Saamne yeh kaun aaya is the background score to a rip-roaring
rip-off of the '70s: long hair, fluorescent bell bottoms, and a ludicrous dance
competition with 40-year-olds pretending to be college students. Starring an extra called
Raja, a model named Sanjay, veejay Ranvir as a DJ, and produced by a company called Phat
Phish, it is, says director Anand Surapur, "a try at spoofing our own genre".
Great going -- but what's a bottle of Mirinda doing in a college canteen of the '70s?
Quick Gun Fun
After John Wayne, who? Quick Gun Murugan.

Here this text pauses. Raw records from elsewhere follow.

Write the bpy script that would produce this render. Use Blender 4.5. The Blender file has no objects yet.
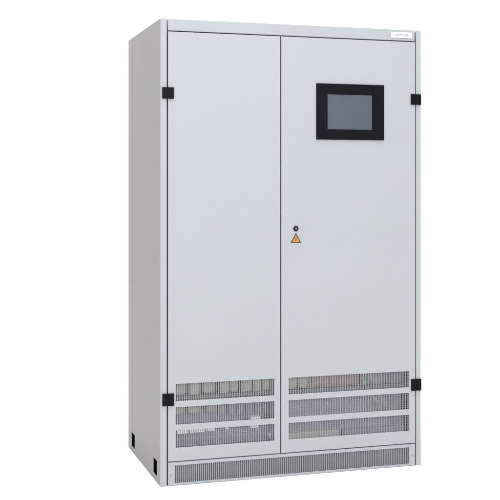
import bpy, bmesh, math, random
from mathutils import Vector, Matrix
random.seed(7)
S = bpy.context.scene
C = S.collection
# ------------------------------------------------------------------ camera
cd = bpy.data.cameras.new('camera'); cam = bpy.data.objects.new('camera', cd); C.objects.link(cam)
cam.location = (-0.97812, -4.47066, 1.27798)
cam.rotation_euler = (math.pi/2, 0, -0.29878)
cd.sensor_width = 36.0; cd.lens = 36.0*1069.78/500.0
cd.shift_x = 0.0004; cd.shift_y = -(250-187.212)/500.0
cd.clip_start = 0.05; cd.clip_end = 200
S.camera = cam
S.render.resolution_x = 1024; S.render.resolution_y = 1024
# ------------------------------------------------------------------ world and studio lamps
w = bpy.data.worlds.new('World'); S.world = w; w.use_nodes = True
bg = w.node_tree.nodes['Background']
bg.inputs[0].default_value = (0.93, 0.97, 1.0, 1); bg.inputs[1].default_value = 0.216

def area(name, loc, target, sx, sy, power, col):
    d = bpy.data.lights.new(name, 'AREA'); d.shape = 'RECTANGLE'; d.size = sx; d.size_y = sy
    d.energy = power; d.color = col
    o = bpy.data.objects.new(name, d); C.objects.link(o); o.location = loc
    o.rotation_euler = (Vector(target)-Vector(loc)).to_track_quat('-Z', 'Y').to_euler()
    return o
area('overhead_softbox', (0.6, -0.4, 5.2), (0.6, 0.0, 0), 8.0, 8.0, 650, (1.0, 0.985, 0.96))
area('front_softbox', (0.3, -7.5, 2.9), (0.6, 0, 1.2), 3.0, 3.0, 385, (0.90, 0.95, 1.0))
area('left_softbox', (-3.2, 0.3, 5.5), (-0.9, 0.4, 0), 2.0, 2.0, 60, (1.0, 0.95, 0.88))
S.view_settings.view_transform = 'Standard'; S.view_settings.look = 'None'
S.view_settings.exposure = 0; S.view_settings.gamma = 1

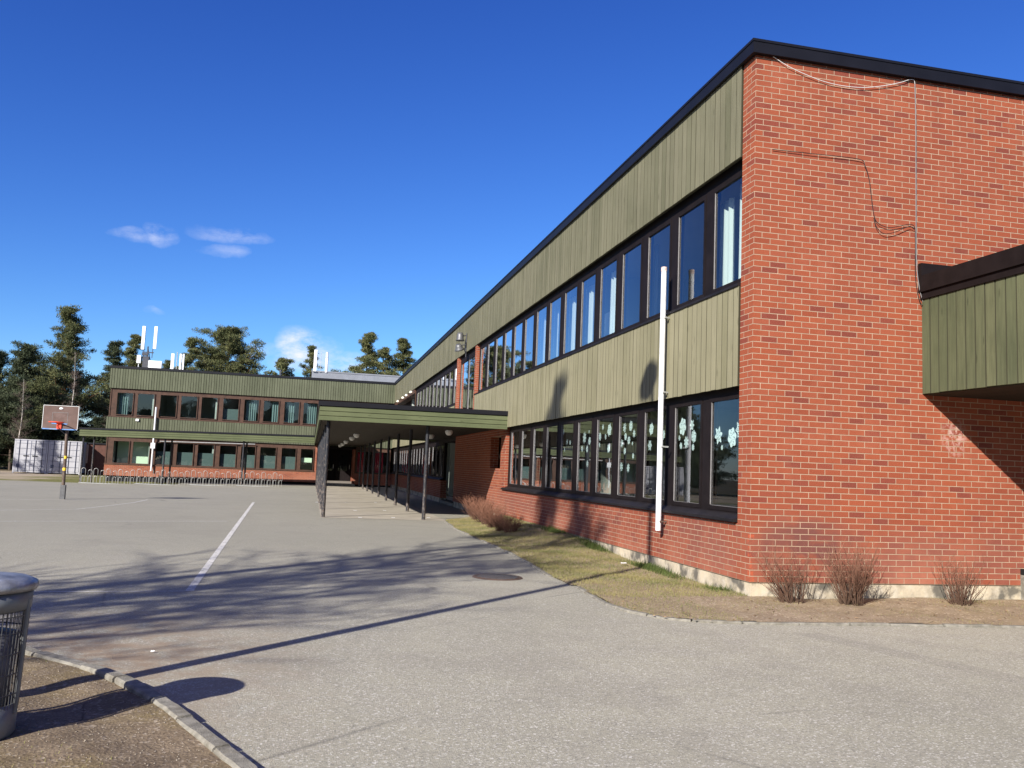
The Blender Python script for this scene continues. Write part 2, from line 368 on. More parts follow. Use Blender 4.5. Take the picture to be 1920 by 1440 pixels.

The dosa-chompin' south Indian cowboy hero of Channel V promos will soon have a feature
film of his own. Will he defend helpless maidens? Certainly not. What he will defend is
his faith: vegetarianism. "He will play the karmic protector of cows," explains
director Shashanka Ghosh. And there will be no gunfight at no corral. Instead, QGM duels
villain Rice Plate Reddy, who diabolically schemes to put meat and beef on Udupi menus.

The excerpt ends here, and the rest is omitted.